In the latrine showers after the ordeal a huge truth dawned on us. Those of us who had finished the ten-miler were almost all qui
z kids. Nearly all of the fainters were the Louisiana Maneuvers tough guys. Captain Neeley noticed this. Everyone had. The only formal and official notice that the ten-miler was behind us was the handing out of a second copy of the little blue bar with the musket device to pin on uniform shirts certifying us as infantrymen. More important, we were being accepted as soldiers by the old hands. Some kidding still, but no more blatant disrespect.
I’m sure the same was true for the rookie lieutenant. It developed that he had misread the map and our ten-miler had gone thirteen, but trouble with maps seemed to be no handicap for officers in the 103d Division. He became leader of one of the rifle platoons.
The last time I saw him was on a much colder day in the outskirts of Villa, a smallish French town we were wresting from the Germans. He’d been knocked off the street by the blast of a mortar shell, part of his face chopped away by a fragment. The snow was blowing over him and one of the aid men was kneeling beside him, trying to stop the bleeding. But the mortar rounds were still whistling in and we were running for cover. No one stopped to say good-bye.

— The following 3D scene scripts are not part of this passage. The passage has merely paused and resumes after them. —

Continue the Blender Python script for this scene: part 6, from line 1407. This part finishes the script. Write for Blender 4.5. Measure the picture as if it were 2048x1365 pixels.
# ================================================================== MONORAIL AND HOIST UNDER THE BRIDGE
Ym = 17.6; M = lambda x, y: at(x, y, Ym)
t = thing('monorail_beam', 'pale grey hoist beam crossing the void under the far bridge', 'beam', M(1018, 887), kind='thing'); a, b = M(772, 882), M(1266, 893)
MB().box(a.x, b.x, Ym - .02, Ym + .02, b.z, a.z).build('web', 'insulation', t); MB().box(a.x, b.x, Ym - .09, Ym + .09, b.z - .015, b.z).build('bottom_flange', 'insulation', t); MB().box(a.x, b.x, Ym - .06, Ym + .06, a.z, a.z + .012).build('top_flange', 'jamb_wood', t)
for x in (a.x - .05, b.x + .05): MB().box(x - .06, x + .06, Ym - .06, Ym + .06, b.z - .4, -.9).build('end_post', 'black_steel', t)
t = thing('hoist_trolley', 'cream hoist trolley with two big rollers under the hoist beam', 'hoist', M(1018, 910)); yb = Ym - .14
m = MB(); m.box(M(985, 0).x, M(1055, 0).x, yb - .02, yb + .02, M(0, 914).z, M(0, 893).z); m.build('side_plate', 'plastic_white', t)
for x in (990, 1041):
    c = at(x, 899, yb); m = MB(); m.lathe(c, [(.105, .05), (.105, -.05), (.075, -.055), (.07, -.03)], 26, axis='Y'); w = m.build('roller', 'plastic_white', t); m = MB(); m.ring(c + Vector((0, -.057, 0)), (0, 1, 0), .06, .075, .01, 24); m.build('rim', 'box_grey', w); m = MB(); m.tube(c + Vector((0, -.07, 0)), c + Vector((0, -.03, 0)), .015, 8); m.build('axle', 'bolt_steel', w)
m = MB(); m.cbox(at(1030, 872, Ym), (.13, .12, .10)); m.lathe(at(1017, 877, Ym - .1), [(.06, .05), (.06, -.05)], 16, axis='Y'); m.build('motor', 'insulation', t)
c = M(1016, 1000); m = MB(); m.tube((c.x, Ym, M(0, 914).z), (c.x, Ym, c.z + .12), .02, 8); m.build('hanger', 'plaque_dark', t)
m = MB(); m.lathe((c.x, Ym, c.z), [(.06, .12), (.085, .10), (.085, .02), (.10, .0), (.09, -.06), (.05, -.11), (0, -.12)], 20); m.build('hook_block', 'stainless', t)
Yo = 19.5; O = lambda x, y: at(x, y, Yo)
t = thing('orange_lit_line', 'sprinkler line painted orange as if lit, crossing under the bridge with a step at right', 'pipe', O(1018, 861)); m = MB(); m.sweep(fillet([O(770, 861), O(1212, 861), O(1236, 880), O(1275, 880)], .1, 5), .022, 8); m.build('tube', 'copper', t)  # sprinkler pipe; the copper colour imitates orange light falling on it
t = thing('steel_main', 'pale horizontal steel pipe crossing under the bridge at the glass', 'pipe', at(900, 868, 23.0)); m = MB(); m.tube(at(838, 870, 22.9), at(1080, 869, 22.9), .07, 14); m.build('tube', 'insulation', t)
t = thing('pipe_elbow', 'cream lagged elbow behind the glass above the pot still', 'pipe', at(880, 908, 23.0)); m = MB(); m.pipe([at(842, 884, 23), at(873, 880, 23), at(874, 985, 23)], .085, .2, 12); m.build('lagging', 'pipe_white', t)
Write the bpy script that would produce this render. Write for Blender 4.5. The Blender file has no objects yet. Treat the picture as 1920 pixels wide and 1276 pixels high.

That epic ten-miler also marked the end of training. We were now battle-ready. A division review was done so the top brass could look us over, we were trucked south to parade through the streets of Dallas with bands playing and regimental flags flying, we scrubbed the floors and whitewashed the rocks at Camp Howze so it could be abandoned shipshape to the wind and weather, packed our gear for the train ride to the seaport, and got passes for a final good-bye.
9
The Sentimental Journey
I walked out to the highway and hitchhiked north, en route to Oklahoma City and a farewell visit with Mama and Margaret Mary. And this, I think, requires a digression for those young folk who won’t remember how hitchhiking was in the olden days. The Depression had made it socially acceptable to be out on the road without bus ticket money. With the unemployment rate about 30 percent, those fortunate enough to be driving certainly had friends or relatives uprooted and homeless drifting around in the hope that they’d find work over the horizon. Then came the war, further uprooting, gasoline rationing, jam-packed public transportation, and millions of men trying to get home or back to camp. Failing to pick up someone with his thumb out was antisocial. Passing up one in uniform was akin to treason. For servicemen hitchhiking became so common that a protocol was developed. If others were seeking rides on your stretch of highway you moved down the line past them. They were expected to suggest to the driver who picked them up that you, too, would appreciate a ride. The point to the above being that hitchhiking was easy, orthodox, sometimes exciting. Exciting? On my way back to camp after this very leave a LaSalle limo driven by a middle-aged woman and already occupied by three girls and a private with red artillery braid on his cap stopped to pick me up. The young ladies said the driver was the madam of the place where they worked in Tulsa—moving them to Dallas where business was brisker. Why didn’t I come along? I said my pass was expiring. The girls suspected my reluctance was due less to duty than to fear (the hygiene movies the Army showed recruits were far more terrifying than the best Stephen King has produced) so they showed me the needle marks left by their anti-VD inoculations. But my moral standards clicked in. And we were about to ship out to the real war. I couldn’t risk missing it.